The likelihood is that Hezbollah will continue to retain a dominant national role, thanks to the probable fragmentation of the political landscape, a process that the law on proportional representation will only exacerbate. Because of the erosion of March 14, rising competition within other sects (with new Sunni figures challenging Saad Hariri, Christian competition over who will succeed Aoun, and the fact that Druze leader Walid Joumblatt is having to share the Druze scene with rivals), and a Shi‘a speaker of parliament, Nabih Berri, who is older and feebler, therefore will have less latitude to maneuver with regard to Hezbollah, it appears that the party will retain its strength in the years ahead. Moreover, divisive issues such as Hezbollah’s weapons and the controversy over its participation in regional conflicts are almost entirely absent from the electoral campaigns, indicating implicit acceptance of the party’s domestic hegemony.
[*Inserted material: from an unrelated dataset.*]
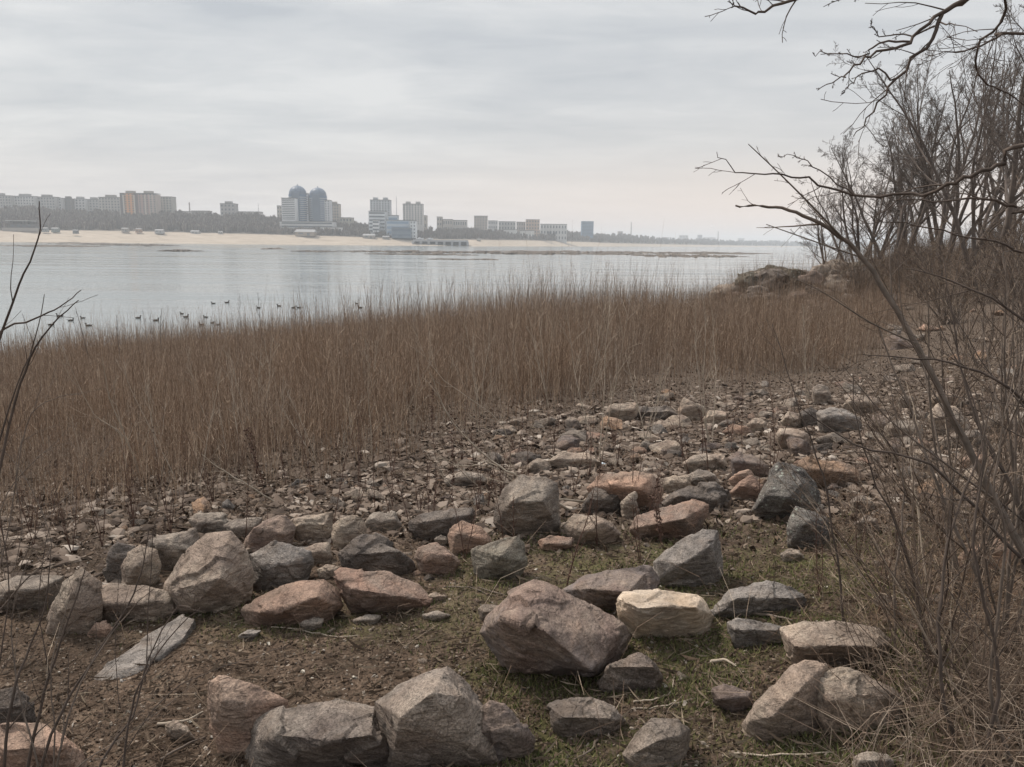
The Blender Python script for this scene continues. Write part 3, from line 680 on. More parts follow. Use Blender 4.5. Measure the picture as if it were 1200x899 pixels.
# ================================================================== ROCKS
def remeshed(V, voxel, hulls=None):
    """convex hull(s) of points fused into one closed skin of even faces"""
    bm = bmesh.new()
    for pts in (hulls or [V]):
        vs = [bm.verts.new(p) for p in pts]
        r = bmesh.ops.convex_hull(bm, input=vs)
        junk = [g for g in r['geom_interior'] if isinstance(g, bmesh.types.BMVert)] + [g for g in r['geom_unused'] if isinstance(g, bmesh.types.BMVert)]
        bmesh.ops.delete(bm, geom=list(set(junk)), context='VERTS')
    bmesh.ops.recalc_face_normals(bm, faces=bm.faces)
    me = bpy.data.meshes.new('tmp'); bm.to_mesh(me); bm.free()
    o = bpy.data.objects.new('tmp', me); COL.objects.link(o)
    md = o.modifiers.new('r', 'REMESH'); md.mode = 'VOXEL'; md.voxel_size = voxel
    dg = bpy.context.evaluated_depsgraph_get(); dg.update()
    out = bpy.data.meshes.new_from_object(o.evaluated_get(dg))
    bpy.data.objects.remove(o); bpy.data.meshes.remove(me)
    return out
def chips(P, r, n, amt):
    """knock flats off the corners of a point cloud's hull"""
    P = np.asarray(P)
    for _ in range(n):
        d = r.normal(size=3); d[2] = d[2] * .7 + .15; d /= np.linalg.norm(d)
        s = P @ d; hi = s.max(); lo = s.min(); c = hi - (hi - lo) * amt * r.uniform(.3, 1)
        bm = bmesh.new(); vs = [bm.verts.new(p) for p in P]
        bmesh.ops.convex_hull(bm, input=vs)
        bmesh.ops.bisect_plane(bm, geom=bm.verts[:] + bm.edges[:] + bm.faces[:], plane_co=Vector(d * c), plane_no=Vector(d), clear_outer=True)
        P = np.array([v.co[:] for v in bm.verts]); bm.free()
    return P
def rough(me, size, seed, amp=1.0):
    n = len(me.vertices); co = np.empty(n * 3); me.vertices.foreach_get('co', co); co = co.reshape(-1, 3)
    no = np.array([v.normal[:] for v in me.vertices])
    off = Vector((seed * 3.71, seed * 1.33, -seed * 2.17)); f = 1 / size
    out = np.empty(n)
    N = mnoise.noise; VC = mnoise.voronoi; A1 = Vector((9.1, 3.3, 1.7)); A2 = Vector((1.9, 7.7, 5.1))
    for i in range(n):
        p = Vector(co[i]) * f + off
        q = Vector((p.x, p.y, p.z * 2.1))
        a = N(p * 2.2) * .012 + abs(N(q * 4.3)) * -.016 + N(q * 9.7) * .008 + N(p * 21) * .005 + N(p * 43) * .003
        w = p + Vector((N(p * 3), N(p * 3 + A1), N(p * 3 + A2))) * .09
        for fq, k in ((2.0, .11), (4.6, .10)):
            d, c = VC(w * fq); c = c[0]; e = w * fq - c
            a += (e.x * math.sin(c.x * 91.7 + c.y * 37) + e.y * math.sin(c.y * 71.3 + c.z * 53) + e.z * math.sin(c.z * 83.1 + c.x * 29)) * k / fq
            a += math.sin(c.x * 57.1 + c.y * 31 + c.z * 17) * .005 / (fq * .45)
        out[i] = a
    co = co + no * (out * size * amp)[:, None]
    me.vertices.foreach_set('co', co.ravel()); me.update()
    me.polygons.foreach_set('use_smooth', np.ones(len(me.polygons), bool))
    return me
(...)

If there seemed to be one bright spot in the elections it was the promise of civil society. After the prominent role played by civil society groups in the garbage crisis of 2015, and in the municipal elections of 2016, optimism seemed possible. However, this was not to be. Falling into the long-established traps of Lebanese politics, civil society groups ended up losing some strong figures to traditional political forces, and sometimes even chose to ally themselves with members of the same political class they pretend to be contesting. For the silent majority, this will probably leave a bitter taste. It will also heighten voter apathy and a feeling of estrangement toward a political system that, through its ability to coopt, bribe, and sideline meaningful debate, has shown a remarkable capacity to survive.